I have tried this complex analysis problem for hours on my own but am still stumped.
Suppose $\zeta_7 = e^{2\pi i/7} = \cos(2\pi/7)+i\sin(2\pi/7)$. Prove that $$\sum_{k=0}^{6} \zeta_7^k = 0.$$
I have so far obtained that $$\sum_{k=0}^{6} (\zeta_7)^k = 1 + (\zeta_7) + (\zeta_7)^2 + (\zeta_7)^3 +(\zeta_7)^4 +(\zeta_7)^5 + (\zeta_7)^6,$$ but that's as far as I get.
Note that $$\zeta ^7 = \cos 2\pi +i \sin 2\pi =1$$
Therefore, $$ \zeta ^7-1=0$$
That is $$ (\zeta -1 )(\zeta ^6 + \zeta ^5 +...+\zeta +1) =0$$
Since $\zeta \ne 1$ we have $\zeta -1 \ne 0$.

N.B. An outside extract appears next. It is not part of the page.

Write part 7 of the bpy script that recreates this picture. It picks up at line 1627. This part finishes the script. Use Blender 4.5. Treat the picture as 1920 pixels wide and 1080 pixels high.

Thus $$\zeta ^6 + \zeta ^5 +...+\zeta +1 =0$$
The equation $X^7-1=0$ has no repeated roots (can be checked by looking at the derivative of $X^7-1$) and $\zeta_7$ is one of the roots,
The 7 numbers, $\zeta_7^k,k=0,1,\ldots, 6$ are also solutions of the same equation.
The have to be all the solutions, as we are dealing with the a 7th degree equation.
Your question requires finding the sum of all the roots of the equation.
For any equation of degree $n$ sum of all its (real/complex) roots (counting multiplicity) is the negative of the coefficient of $X^{n-1}$, In the case we are discussing $X^6$ term is not present hence the sum is zero.